The records below must be retyped exactly.
***
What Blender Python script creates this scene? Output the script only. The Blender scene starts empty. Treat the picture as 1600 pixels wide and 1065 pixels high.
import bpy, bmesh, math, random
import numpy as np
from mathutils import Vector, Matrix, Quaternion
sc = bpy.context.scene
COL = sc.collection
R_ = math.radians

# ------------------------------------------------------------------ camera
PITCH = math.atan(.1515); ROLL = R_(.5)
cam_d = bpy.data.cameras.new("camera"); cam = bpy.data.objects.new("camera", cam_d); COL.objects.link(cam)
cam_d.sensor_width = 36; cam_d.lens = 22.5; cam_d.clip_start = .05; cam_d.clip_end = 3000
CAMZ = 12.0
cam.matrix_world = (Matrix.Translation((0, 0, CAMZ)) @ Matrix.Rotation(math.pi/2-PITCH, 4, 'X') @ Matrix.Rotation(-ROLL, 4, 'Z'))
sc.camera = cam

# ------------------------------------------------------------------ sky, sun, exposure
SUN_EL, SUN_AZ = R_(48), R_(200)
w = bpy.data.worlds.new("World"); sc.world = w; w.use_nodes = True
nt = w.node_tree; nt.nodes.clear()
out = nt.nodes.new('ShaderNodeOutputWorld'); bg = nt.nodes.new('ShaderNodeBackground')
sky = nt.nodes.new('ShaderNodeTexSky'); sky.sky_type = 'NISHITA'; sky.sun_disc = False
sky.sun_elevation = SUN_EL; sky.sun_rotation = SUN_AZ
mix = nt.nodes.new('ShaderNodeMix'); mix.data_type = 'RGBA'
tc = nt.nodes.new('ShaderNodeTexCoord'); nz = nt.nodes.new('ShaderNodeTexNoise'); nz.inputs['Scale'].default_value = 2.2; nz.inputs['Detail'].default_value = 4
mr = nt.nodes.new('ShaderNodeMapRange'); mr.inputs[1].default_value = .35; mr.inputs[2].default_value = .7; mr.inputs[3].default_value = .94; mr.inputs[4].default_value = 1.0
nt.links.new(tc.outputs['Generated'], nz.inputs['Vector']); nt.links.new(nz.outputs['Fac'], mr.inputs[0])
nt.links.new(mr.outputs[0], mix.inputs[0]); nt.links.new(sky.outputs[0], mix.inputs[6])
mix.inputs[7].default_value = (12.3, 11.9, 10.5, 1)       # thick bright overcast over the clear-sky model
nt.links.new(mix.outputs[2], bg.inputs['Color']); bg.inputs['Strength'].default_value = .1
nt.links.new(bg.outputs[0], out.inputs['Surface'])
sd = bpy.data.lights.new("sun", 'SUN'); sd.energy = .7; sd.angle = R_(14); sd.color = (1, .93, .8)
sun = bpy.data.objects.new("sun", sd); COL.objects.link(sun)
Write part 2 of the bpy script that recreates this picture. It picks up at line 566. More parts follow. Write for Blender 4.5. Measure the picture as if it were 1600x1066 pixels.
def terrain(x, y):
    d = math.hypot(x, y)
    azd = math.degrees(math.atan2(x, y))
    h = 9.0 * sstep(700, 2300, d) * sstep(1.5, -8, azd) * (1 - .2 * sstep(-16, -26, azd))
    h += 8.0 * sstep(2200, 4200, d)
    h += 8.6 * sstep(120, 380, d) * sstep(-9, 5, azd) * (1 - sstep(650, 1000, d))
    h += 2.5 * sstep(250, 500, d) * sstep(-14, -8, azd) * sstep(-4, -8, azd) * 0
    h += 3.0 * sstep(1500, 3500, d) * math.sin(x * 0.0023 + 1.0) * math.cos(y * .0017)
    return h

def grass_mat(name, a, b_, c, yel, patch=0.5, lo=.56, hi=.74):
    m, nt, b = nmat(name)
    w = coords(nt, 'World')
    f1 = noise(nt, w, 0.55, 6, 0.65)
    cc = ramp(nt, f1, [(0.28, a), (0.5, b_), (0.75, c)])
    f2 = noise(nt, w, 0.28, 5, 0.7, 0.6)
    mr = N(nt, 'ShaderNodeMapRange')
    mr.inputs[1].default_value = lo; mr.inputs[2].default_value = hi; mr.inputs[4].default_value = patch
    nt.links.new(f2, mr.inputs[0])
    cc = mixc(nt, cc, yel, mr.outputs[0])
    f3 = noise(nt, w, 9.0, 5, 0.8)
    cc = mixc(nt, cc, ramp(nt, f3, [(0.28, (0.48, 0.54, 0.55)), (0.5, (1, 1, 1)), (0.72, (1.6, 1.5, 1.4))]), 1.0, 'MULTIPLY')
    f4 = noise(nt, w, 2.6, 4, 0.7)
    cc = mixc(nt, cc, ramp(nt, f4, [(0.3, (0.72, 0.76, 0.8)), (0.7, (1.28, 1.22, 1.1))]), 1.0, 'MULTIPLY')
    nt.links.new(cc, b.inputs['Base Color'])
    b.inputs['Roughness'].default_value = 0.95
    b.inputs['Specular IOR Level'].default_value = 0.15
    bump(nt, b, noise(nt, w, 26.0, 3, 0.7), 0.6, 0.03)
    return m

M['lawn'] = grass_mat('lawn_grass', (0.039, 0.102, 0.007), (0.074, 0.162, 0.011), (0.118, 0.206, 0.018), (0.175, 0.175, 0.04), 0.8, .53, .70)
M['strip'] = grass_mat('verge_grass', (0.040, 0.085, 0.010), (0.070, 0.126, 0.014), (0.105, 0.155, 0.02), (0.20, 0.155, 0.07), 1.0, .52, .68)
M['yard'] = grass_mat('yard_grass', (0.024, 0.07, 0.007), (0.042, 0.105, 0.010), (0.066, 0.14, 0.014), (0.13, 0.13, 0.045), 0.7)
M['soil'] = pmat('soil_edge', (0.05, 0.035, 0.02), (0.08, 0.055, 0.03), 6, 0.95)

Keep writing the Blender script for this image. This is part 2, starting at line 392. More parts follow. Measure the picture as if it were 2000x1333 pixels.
***
> [Exercise output]:
What Blender Python script creates this scene? Output the script only. The Blender scene starts empty. Treat the picture as 1600 pixels wide and 1065 pixels high.
import bpy, bmesh, math, random
import numpy as np
from mathutils import Vector, Matrix, Quaternion
sc = bpy.context.scene
COL = sc.collection
R_ = math.radians

# ------------------------------------------------------------------ camera
PITCH = math.atan(.1515); ROLL = R_(.5)
cam_d = bpy.data.cameras.new("camera"); cam = bpy.data.objects.new("camera", cam_d); COL.objects.link(cam)
cam_d.sensor_width = 36; cam_d.lens = 22.5; cam_d.clip_start = .05; cam_d.clip_end = 3000
CAMZ = 12.0
cam.matrix_world = (Matrix.Translation((0, 0, CAMZ)) @ Matrix.Rotation(math.pi/2-PITCH, 4, 'X') @ Matrix.Rotation(-ROLL, 4, 'Z'))
sc.camera = cam

# ------------------------------------------------------------------ sky, sun, exposure
SUN_EL, SUN_AZ = R_(48), R_(200)
w = bpy.data.worlds.new("World"); sc.world = w; w.use_nodes = True
nt = w.node_tree; nt.nodes.clear()
out = nt.nodes.new('ShaderNodeOutputWorld'); bg = nt.nodes.new('ShaderNodeBackground')
sky = nt.nodes.new('ShaderNodeTexSky'); sky.sky_type = 'NISHITA'; sky.sun_disc = False
sky.sun_elevation = SUN_EL; sky.sun_rotation = SUN_AZ
mix = nt.nodes.new('ShaderNodeMix'); mix.data_type = 'RGBA'
tc = nt.nodes.new('ShaderNodeTexCoord'); nz = nt.nodes.new('ShaderNodeTexNoise'); nz.inputs['Scale'].default_value = 2.2; nz.inputs['Detail'].default_value = 4
mr = nt.nodes.new('ShaderNodeMapRange'); mr.inputs[1].default_value = .35; mr.inputs[2].default_value = .7; mr.inputs[3].default_value = .94; mr.inputs[4].default_value = 1.0
nt.links.new(tc.outputs['Generated'], nz.inputs['Vector']); nt.links.new(nz.outputs['Fac'], mr.inputs[0])
nt.links.new(mr.outputs[0], mix.inputs[0]); nt.links.new(sky.outputs[0], mix.inputs[6])
mix.inputs[7].default_value = (12.3, 11.9, 10.5, 1)       # thick bright overcast over the clear-sky model
nt.links.new(mix.outputs[2], bg.inputs['Color']); bg.inputs['Strength'].default_value = .1
nt.links.new(bg.outputs[0], out.inputs['Surface'])
sd = bpy.data.lights.new("sun", 'SUN'); sd.energy = .7; sd.angle = R_(14); sd.color = (1, .93, .8)
sun = bpy.data.objects.new("sun", sd); COL.objects.link(sun)
Write part 2 of the bpy script that recreates this picture. It picks up at line 566. More parts follow. Write for Blender 4.5. Measure the picture as if it were 1600x1066 pixels.
def terrain(x, y):
    d = math.hypot(x, y)
    azd = math.degrees(math.atan2(x, y))
    h = 9.0 * sstep(700, 2300, d) * sstep(1.5, -8, azd) * (1 - .2 * sstep(-16, -26, azd))
    h += 8.0 * sstep(2200, 4200, d)
    h += 8.6 * sstep(120, 380, d) * sstep(-9, 5, azd) * (1 - sstep(650, 1000, d))
    h += 2.5 * sstep(250, 500, d) * sstep(-14, -8, azd) * sstep(-4, -8, azd) * 0
    h += 3.0 * sstep(1500, 3500, d) * math.sin(x * 0.0023 + 1.0) * math.cos(y * .0017)
    return h

def grass_mat(name, a, b_, c, yel, patch=0.5, lo=.56, hi=.74):
    m, nt, b = nmat(name)
    w = coords(nt, 'World')
    f1 = noise(nt, w, 0.55, 6, 0.65)
    cc = ramp(nt, f1, [(0.28, a), (0.5, b_), (0.75, c)])
    f2 = noise(nt, w, 0.28, 5, 0.7, 0.6)
    mr = N(nt, 'ShaderNodeMapRange')
    mr.inputs[1].default_value = lo; mr.inputs[2].default_value = hi; mr.inputs[4].default_value = patch
    nt.links.new(f2, mr.inputs[0])
    cc = mixc(nt, cc, yel, mr.outputs[0])
    f3 = noise(nt, w, 9.0, 5, 0.8)
    cc = mixc(nt, cc, ramp(nt, f3, [(0.28, (0.48, 0.54, 0.55)), (0.5, (1, 1, 1)), (0.72, (1.6, 1.5, 1.4))]), 1.0, 'MULTIPLY')
    f4 = noise(nt, w, 2.6, 4, 0.7)
    cc = mixc(nt, cc, ramp(nt, f4, [(0.3, (0.72, 0.76, 0.8)), (0.7, (1.28, 1.22, 1.1))]), 1.0, 'MULTIPLY')
    nt.links.new(cc, b.inputs['Base Color'])
    b.inputs['Roughness'].default_value = 0.95
    b.inputs['Specular IOR Level'].default_value = 0.15
    bump(nt, b, noise(nt, w, 26.0, 3, 0.7), 0.6, 0.03)
    return m

M['lawn'] = grass_mat('lawn_grass', (0.039, 0.102, 0.007), (0.074, 0.162, 0.011), (0.118, 0.206, 0.018), (0.175, 0.175, 0.04), 0.8, .53, .70)
M['strip'] = grass_mat('verge_grass', (0.040, 0.085, 0.010), (0.070, 0.126, 0.014), (0.105, 0.155, 0.02), (0.20, 0.155, 0.07), 1.0, .52, .68)
M['yard'] = grass_mat('yard_grass', (0.024, 0.07, 0.007), (0.042, 0.105, 0.010), (0.066, 0.14, 0.014), (0.13, 0.13, 0.045), 0.7)
M['soil'] = pmat('soil_edge', (0.05, 0.035, 0.02), (0.08, 0.055, 0.03), 6, 0.95)

Keep writing the Blender script for this image. This is part 2, starting at line 392. More parts follow. Measure the picture as if it were 2000x1333 pixels.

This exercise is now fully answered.